The Ester Republic

the national rag of the people's independent republic of ester

Editorial 8.6, June 2006, by Deirdre Helfferich

Corkage
June 16, 2006

The Cork Department of The Ester Republic has been receiving corks for many months now, and has enough to do about three to four panels of the six-panel kiosk planned for the Ester Community Park. Gluing began last month, and as I was sorting the corks by size and pattern in preparation for the initial affixation of the hundreds of cylindrical, spongy wooden or plastic stoppers, I marveled over the variety and artistry in this ordinary instrument of spillage prevention and purple prose inspiration.

Corks come with an amazing breadth of mini art, stamped with birds, animals, buildings, landscapes, typography, and abstract designs. Most of those we are receiving here at the Republic are wooden, and feature grape leaves or bunches, or simply the name of the winery. Some are quite whimsical, for example, the bright orange corks that say “warble warble warble warble COUGH warble warble warble” all over them (Smoking Loon), or the one with the bear breathing flames (Toasted Head), or the seated hippo (Fat Bastard Wine). My current favorite is Three Blind Moose, featuring a moose in shades and a floating wine goblet on a screaming yellow plastic cork (“no shades required,” it reads). There seem to be a lot of kangaroos in the collection the Cork Department has, too—all that Australian wine.

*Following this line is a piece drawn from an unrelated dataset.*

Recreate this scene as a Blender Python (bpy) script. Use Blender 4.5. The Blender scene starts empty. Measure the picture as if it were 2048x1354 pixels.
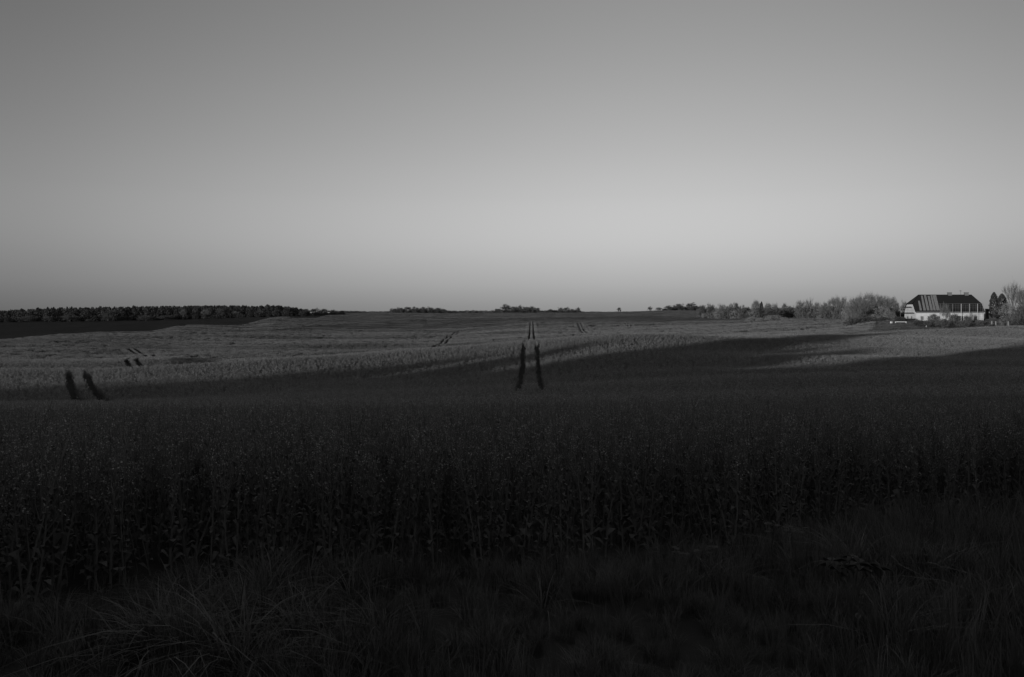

Some of the typography is rather plain, such as the corks from HOGUE or KENWOOD. Others really get into the fancy fonts: Trefethen, Diablo Creek. Some wineries are into playing little games on the corks, such as Justin, which lists just about everything: Just bowling, just dancing, just foosball, just another night, just Justin, just...well, you get the picture. Still others go for the elegant, minimalist look: no type, no cute pictures or puns: just wood. Or plastic, depending.

The plastic corks are interesting. Most look like they’re pretending to be wooden, but fake wood looks nauseating, kind of a cat barf tan, like partially digested kitty kibble. Ick. The plastic corks I like have no shame: they are fearlessly artificial, uninhibited in color: purple (Leaping Horse), sky blue (7 Heavenly Chards), bright green, white with wavy orange and green patterns on them (Pepperwood Grove).

I decided to Google wine corks, and came across an intersting site called The Natural Choice (www.corkfacts.com). The site has a brief history of cork’s use as a wine bottle stopper. The first people who used cork stoppers were the Egyptians, and then it became all the rage with the Greeks and later the Romans, who used it for house roofs, beehives, ship construction, and women’s shoes. I found out why a certain wine name was so famous (aside from the taste and the bubbly):

In the 1600s, a French monk called Dom Pérignon took a giant step towards the modern, most widespread use of cork—as a wine closure. Containers holding sparkling wine traditionally had been plugged by wooden stoppers wrapped in olive oil-soaked hemp. Dom Pérignon observed that these stoppers often popped out. He successfully swapped the conical plugs for cork stoppers and cork soon became essential for wine bottling.

The website goes on to describe the founding of the first cork stopper factory in 1750, and the dominance of Portugal in the cork industry. The more I looked around, the more intriguing trivia I found. For instance, the Whistler Tree is a huge cork tree planted in 1783. The most recent harvest of its bark, in 2000, yielded 650 kilos, ten times the yield of an average tree. This is definitely a pro-cork site, with much information on the sustainability, recycling, and utilization of natural cork, and featuring a newsletter for the wine industry called Bark to Bottle.

The use of plastic corks and screwtop bottles is gaining ground to avoid what is known as “cork taint”—and so far these types of stoppers are cheaper. However, the use of plastic cork poses a real economic threat to the three million acres of natural cork forests in Spain and Portugal, and to the animal and plant species living there. Cork taint is a stale moldy taste that derives from a chemical called TCA. These bad corks ruin about three to five percent of wine bottled. TCA can also be found in machinery or wine aging barrels, so improving production methods and inspection helps to reduce the incidence of spoilage.

For the purposes of the kiosk, however, both types are useful, decorative, and recycled. Screw-tops aren’t much help, except to reuse the bottle!